A concerning 145 square kilometre stretch within Hyderabad’s Outer Ring Road (ORR) has been categorised as a red zone for groundwater extraction, as the water table in this zone has plummeted below 20 metres beneath ground level.
This decline, recorded in the April 2025 monitoring data of the Telangana Ground Water Department, signals an alarming imbalance between extraction and natural recharge across expanding urban belts. Despite a 19% surplus in rainfall over the area’s long-term average 937 mm received against a 786 mm norm the aquifers in key mandals such as Serilingampally, Kukatpally, Bachupally, Malkajgiri, and Hayatnagar have failed to recover. In fact, these locations now rank among the most critically affected, reflecting the ecological stress caused by aggressive urbanisation and poor groundwater governance.

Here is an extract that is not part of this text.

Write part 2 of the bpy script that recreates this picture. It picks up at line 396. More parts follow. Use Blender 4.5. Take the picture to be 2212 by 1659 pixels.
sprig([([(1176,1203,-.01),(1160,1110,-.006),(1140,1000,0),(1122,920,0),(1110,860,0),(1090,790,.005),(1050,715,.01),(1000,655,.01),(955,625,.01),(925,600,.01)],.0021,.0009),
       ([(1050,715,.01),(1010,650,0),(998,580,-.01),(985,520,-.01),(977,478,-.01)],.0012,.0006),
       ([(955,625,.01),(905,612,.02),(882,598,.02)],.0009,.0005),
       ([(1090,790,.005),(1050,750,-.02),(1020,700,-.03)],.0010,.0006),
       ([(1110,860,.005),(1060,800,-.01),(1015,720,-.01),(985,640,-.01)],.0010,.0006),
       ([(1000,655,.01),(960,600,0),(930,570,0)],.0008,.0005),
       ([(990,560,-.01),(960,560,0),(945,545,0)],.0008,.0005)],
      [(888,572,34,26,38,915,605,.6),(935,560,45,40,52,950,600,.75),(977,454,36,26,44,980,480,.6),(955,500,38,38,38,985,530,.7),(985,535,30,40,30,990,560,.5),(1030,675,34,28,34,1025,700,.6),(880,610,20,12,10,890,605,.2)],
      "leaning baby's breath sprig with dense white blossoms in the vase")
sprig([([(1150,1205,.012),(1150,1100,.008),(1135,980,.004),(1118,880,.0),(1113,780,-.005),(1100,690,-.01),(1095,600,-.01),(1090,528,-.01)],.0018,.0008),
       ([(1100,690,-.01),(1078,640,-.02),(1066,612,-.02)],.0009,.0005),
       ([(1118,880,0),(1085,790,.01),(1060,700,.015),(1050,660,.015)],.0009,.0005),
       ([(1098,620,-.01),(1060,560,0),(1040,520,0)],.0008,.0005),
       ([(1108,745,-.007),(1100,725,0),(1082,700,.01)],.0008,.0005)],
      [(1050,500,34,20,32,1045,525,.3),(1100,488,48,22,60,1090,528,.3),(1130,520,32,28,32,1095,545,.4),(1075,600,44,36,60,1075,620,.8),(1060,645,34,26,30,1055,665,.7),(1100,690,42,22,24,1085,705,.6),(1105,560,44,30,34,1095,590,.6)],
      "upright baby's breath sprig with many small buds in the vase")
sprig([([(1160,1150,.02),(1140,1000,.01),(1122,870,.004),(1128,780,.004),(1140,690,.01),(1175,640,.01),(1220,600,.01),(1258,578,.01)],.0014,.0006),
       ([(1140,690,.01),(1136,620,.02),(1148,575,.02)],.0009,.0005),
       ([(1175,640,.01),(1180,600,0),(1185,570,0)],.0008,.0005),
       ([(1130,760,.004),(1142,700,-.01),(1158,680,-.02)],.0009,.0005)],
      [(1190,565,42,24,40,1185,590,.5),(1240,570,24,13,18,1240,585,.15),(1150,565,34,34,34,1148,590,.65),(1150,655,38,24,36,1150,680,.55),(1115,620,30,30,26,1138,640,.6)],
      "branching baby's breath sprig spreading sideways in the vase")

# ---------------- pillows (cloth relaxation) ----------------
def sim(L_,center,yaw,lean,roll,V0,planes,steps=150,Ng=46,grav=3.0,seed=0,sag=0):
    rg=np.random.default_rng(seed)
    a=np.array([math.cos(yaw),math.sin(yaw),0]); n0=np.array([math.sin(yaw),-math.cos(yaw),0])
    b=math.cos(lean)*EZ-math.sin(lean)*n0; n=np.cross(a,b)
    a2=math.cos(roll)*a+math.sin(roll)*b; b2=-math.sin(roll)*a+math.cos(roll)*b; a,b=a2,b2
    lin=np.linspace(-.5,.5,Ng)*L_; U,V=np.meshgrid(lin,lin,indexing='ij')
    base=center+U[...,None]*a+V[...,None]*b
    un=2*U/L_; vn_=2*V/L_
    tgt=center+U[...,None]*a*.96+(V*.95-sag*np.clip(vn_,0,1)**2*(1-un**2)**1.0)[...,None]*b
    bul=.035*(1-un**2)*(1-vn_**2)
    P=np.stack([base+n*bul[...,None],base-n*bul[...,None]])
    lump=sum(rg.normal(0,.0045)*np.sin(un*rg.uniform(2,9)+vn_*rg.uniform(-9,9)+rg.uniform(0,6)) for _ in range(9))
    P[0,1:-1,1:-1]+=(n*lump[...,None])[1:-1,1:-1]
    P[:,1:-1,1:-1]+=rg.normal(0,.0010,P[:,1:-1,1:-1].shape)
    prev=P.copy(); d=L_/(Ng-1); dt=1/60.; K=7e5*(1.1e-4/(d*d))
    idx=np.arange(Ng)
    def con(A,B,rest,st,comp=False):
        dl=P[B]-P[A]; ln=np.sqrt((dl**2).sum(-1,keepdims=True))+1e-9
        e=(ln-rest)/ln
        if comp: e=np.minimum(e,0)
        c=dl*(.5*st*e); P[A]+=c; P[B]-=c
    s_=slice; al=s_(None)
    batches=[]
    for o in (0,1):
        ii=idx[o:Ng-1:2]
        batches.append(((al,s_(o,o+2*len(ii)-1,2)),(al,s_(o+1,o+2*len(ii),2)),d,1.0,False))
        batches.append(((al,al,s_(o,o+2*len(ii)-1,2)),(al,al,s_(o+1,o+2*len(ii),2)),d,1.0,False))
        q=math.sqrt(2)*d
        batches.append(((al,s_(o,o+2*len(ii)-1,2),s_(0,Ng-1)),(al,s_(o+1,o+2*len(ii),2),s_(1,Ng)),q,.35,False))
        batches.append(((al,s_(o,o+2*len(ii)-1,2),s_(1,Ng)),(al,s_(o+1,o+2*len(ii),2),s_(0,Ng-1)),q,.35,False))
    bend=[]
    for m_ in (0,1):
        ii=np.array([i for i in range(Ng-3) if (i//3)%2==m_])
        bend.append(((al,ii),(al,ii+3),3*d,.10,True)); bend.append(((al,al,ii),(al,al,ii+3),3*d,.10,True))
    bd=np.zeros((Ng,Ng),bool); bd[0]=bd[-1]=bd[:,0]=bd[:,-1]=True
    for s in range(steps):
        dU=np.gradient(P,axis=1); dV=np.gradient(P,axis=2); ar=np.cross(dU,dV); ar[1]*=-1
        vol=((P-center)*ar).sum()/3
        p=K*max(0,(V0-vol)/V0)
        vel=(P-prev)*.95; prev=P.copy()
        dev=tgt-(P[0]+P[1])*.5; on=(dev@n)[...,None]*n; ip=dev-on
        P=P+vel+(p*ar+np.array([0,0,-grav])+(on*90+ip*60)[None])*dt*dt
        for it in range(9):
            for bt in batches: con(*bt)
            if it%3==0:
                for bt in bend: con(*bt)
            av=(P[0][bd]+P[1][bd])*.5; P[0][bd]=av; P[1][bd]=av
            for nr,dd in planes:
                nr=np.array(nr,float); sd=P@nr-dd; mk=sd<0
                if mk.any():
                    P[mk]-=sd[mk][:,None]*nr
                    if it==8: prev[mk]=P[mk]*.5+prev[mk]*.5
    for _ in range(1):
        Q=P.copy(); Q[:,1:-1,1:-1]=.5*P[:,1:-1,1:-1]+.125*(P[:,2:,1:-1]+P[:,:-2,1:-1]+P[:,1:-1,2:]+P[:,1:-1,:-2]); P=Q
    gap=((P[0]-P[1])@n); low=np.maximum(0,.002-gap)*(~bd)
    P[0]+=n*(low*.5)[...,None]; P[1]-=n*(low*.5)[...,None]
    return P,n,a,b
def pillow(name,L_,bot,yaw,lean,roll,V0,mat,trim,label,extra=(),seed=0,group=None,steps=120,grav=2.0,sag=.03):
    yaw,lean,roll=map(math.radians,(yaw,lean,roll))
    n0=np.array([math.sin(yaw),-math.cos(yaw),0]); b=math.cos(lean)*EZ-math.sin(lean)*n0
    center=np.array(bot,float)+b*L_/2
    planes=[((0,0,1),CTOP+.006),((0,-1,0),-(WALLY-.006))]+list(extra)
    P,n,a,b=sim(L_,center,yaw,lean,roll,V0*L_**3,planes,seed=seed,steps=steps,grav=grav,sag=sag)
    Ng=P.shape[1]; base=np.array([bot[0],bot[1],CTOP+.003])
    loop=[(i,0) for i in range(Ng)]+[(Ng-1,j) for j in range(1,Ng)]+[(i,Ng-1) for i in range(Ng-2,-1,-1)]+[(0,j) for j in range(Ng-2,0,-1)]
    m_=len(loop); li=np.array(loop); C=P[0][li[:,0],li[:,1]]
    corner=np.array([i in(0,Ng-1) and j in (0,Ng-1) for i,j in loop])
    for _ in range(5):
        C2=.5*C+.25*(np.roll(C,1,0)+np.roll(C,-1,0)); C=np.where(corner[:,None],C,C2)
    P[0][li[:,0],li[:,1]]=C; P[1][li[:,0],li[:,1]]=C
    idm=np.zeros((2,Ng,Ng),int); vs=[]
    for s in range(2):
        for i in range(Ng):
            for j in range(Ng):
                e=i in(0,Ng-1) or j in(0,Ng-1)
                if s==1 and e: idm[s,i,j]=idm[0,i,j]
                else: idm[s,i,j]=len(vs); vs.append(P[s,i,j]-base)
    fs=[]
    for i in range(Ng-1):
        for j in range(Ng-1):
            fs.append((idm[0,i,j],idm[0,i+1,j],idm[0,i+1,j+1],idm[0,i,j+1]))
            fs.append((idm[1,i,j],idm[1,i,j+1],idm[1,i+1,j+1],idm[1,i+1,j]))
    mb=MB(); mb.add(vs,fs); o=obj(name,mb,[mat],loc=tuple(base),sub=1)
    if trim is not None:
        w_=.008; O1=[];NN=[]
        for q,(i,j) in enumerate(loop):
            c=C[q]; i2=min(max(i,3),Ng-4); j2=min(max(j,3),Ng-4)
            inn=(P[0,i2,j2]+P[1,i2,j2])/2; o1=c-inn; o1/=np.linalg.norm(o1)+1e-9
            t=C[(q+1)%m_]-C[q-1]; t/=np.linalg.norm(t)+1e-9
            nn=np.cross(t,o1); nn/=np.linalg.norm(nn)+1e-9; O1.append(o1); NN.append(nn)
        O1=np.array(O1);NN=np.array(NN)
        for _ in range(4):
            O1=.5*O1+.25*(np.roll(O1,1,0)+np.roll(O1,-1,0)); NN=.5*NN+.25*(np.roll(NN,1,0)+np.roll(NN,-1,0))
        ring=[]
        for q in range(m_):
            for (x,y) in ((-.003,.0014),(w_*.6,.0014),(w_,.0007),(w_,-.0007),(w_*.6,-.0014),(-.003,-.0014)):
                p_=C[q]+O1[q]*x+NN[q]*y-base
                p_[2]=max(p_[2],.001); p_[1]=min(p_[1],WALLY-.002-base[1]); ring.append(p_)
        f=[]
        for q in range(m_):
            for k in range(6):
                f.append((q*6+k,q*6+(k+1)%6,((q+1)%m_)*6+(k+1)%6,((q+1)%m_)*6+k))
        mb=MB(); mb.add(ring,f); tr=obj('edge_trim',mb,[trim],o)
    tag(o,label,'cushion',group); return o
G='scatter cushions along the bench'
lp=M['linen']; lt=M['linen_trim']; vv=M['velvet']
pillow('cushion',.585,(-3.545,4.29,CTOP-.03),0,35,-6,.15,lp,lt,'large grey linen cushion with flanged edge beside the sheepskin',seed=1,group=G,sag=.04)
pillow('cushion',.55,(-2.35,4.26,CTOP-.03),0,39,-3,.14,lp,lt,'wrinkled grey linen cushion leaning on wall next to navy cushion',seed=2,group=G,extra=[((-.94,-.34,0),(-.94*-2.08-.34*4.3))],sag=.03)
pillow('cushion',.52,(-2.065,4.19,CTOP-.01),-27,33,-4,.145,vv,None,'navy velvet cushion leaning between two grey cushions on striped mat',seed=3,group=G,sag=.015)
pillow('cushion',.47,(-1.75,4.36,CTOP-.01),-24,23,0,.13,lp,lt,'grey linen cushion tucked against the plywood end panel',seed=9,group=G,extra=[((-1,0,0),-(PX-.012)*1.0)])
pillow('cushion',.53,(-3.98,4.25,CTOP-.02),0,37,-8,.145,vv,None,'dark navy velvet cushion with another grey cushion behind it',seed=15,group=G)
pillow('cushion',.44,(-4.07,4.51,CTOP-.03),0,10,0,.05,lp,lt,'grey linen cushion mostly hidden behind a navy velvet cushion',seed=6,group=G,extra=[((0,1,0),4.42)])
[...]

Officials note that this degradation comes despite a decadal average increase in overall water levels within the ORR corridor up by 2.34 metres. Yet this regional average belies hyper-localised crises in rapidly developing neighbourhoods, where construction booms and infrastructural overreach have outpaced water security planning. Mandals under the Greater Hyderabad Municipal Corporation (GHMC) jurisdiction, including Charminar, Amberpet, and Secunderabad, had already drawn groundwater far beyond sustainable limits. Charminar alone reported an extraction level at 177% of its available resource far exceeding ecological thresholds. The crisis has been driven primarily by unplanned urban expansion, loss of natural water bodies, and excessive water usage. Once-thriving lakes and tanks, critical for aquifer recharge, have been replaced by concrete developments and residential towers. In places like DD Colony, historical lakes have vanished beneath housing layouts, eliminating natural catchments.
This degradation is further worsened by consumer patterns. With rising affluence and vertical living, per capita water consumption in many gated communities now exceeds 150 litres a day far above sustainability benchmarks for urban India. Experts from the Ground Water Department emphasise the urgent need for meaningful implementation of rainwater harvesting systems. While many buildings incorporate these systems by mandate, neglect and poor maintenance render them ineffective. Regular de-silting, unclogging, and scientific upkeep are crucial to ensuring these systems contribute to groundwater recharge rather than becoming symbolic, non-functional appendages.
In the long term, Telangana’s urban blueprint must incorporate water resilience as a core planning parameter. Red zone designations are not merely bureaucratic alerts they mark ecological tipping points. Without urgent corrective action, the state’s most economically vibrant zones risk becoming its most water-stressed. The challenge now lies in turning data-driven warnings into citizen-led and policy-backed action plans that can restore groundwater balance without stalling growth. Hyderabad’s story is not an isolated case it’s an urban cautionary tale unfolding across Indian cities at the intersection of population boom, infrastructure race, and climatic uncertainty. If ignored, the consequences will echo well beyond municipal boundaries.